Final check for electronic card readers completed for Egyptian voters abroad

Hana Afifi , Friday 16 Oct 2015

Voting for Egyptians living abroad will take place on Saturday and Sunday

Egyptians abroad
An Egyptian man living in Jordan casts his ballot at the Egyptian embassy in Amman during the 2014 presidential elections (Photo: Reuters)

Electronic card readers that Egyptian voters abroad will use for attendance registration at embassies and consulates are now ready after the final technical checks were completed, the communications and information technology ministry on Friday. 

Voting abroad for the first phase of the parliamentary elections will take place on Saturday and Sunday.

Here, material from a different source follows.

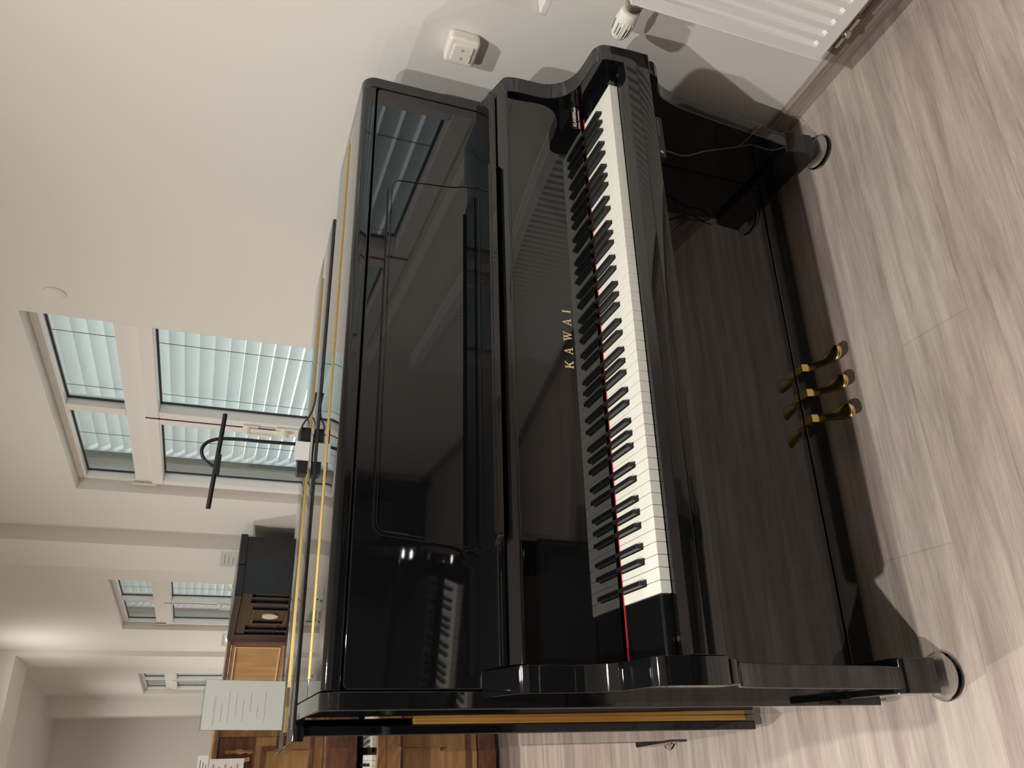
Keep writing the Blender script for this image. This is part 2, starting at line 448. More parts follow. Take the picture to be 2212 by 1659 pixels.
lathe(bm, prof, (-.064, .072, .688), 'x', 40)
th = obj('thermostat_head', bm, M['plastic'], t, xf=WALLX)
bm = BM()
for k in range(18):
    if k in (4, 5): continue
    a = 2 * PI * k / 18
    def q(r, h): return (-.064 + h, .072 + r * math.cos(a), .688 + r * math.sin(a))
    tube(bm, [q(.0262, .026), q(.0255, .045), q(.0228, .068)], .0014, 6)
obj('grip_ribs', bm, M['plastic'], th, xf=WALLX)
bm = BM()
for k in range(18):
    if k % 3 == 0: continue
    a = 2 * PI * (k + .5) / 18
    def q(r, h): return (-.064 + h, .072 + r * math.cos(a), .688 + r * math.sin(a))
    tube(bm, [q(.0256, .032 + .006 * (k % 2)), q(.0248, .046), q(.0226, .064)], .0012, 6)
obj('grip_slots', bm, M['rubber'], th, xf=WALLX)

# ------------------------------------------------------------------ the black upright piano in front
OX, W, T = -.0297, .7608, .0334            # centre, half width, side thickness
XL, XR = OX - W, OX + W
YF, YR, ZT, ZB = .2734, .666, 1.289, .026
ZK = .733                                  # white key tops
AO, AT = .0197, .0488                      # arm inset and thickness
piano = thing('upright_piano', 'glossy black upright piano with open keyboard, the large one in the middle', 'piano', (OX, .35, 0))
L = M['lacquer']
# side panels
for x0, x1 in ((XL, XL + T), (XR - T, XR)):
    bm = BM(); prism(bm, fillet([(YF, ZB), (YF, ZT), (YR, ZT), (YR, ZB)], [.004, .034, .006, .004], 10), x0, x1)
    obj('side_panel', bm, L, piano, .0028, 3)
# arms with their double curve
prof = [(YF, .986), (.166, .956), (.150, .948), (.1435, .930), (.141, .90), (.141, .868), (.138, .840), (.126, .812), (.104, .790), (.076, .778), (.046, .774),
        (.010, .772), (-.010, .768), (-.024, .755), (-.0285, .735), (-.0315, .68), (-.0320, .634), (-.028, .629), (YF, .629)]
top = [Vector((a, b, 0)) for a, b in prof[:15]]
sm = [(v.x, v.y) for v in smoothpath(top, 5)]
armpts = sm + prof[15:]
for x0, x1 in ((XL + AO, XL + AO + AT), (XR - AO - AT, XR - AO)):
    bm = BM(); prism(bm, armpts, x0, x1); obj('arm', bm, L, piano, .003, 3)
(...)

The electronic cards readers predominantly aim at helping the Higher Electoral Committee (HEC) in issuing reports about the number of people who voted.

The card readers are used to check that the voter has not voted elsewhere and that they have the right to vote, using their passport or Egyptian ID card at the embassy or consulate, Rafaat Hindy, head of the communications and infrastructure department at the communications ministry and member of the Higher Electoral Committee's General Secretariat, told Ahram Online.

The communications and information technology ministry has prepared a "central information center at the Higher Electoral Committee (HEC) headquarters with serving machines, applications and network and security systems," according to a statement by the ministry.

The centre receives the information from the electronic card readers to check the voter's information and send back to the embassy or consulate information regarding the vote eligibility.

The information centre will also have screens that show the attendance percentages. It will be located in the HEC's technical headquarters at the State Information Service building.

Hindy said that 37 embassies and consulates that host 95 percent of voters abroad are now equipped with electronic card readers.

Egypt has 141 consulates and embassies abroad. Those that are not equipped with electronic card readers use computers instead, as the number of voters is not as high as in the 37 embassies and consulates where the ministry installed the readers.

The ministry has also equipped the HEC with screens that show live streaming of the voting process in 17 polling stations at embassies and consulates abroad, mainly in Gulf countries and some European countries like France England, Germany and Italy, where there are a higher number of voters.

In Egypt, 1500 polling stations will be equipped with electronic card readers, up from 200 in the 2012 presidential elections, according to the statement.

The electronic readers will be placed in around 14 governorates to give a sample of the voting data, Hindy said.

Technical support will be offered to the polling stations by National Post Authority workers.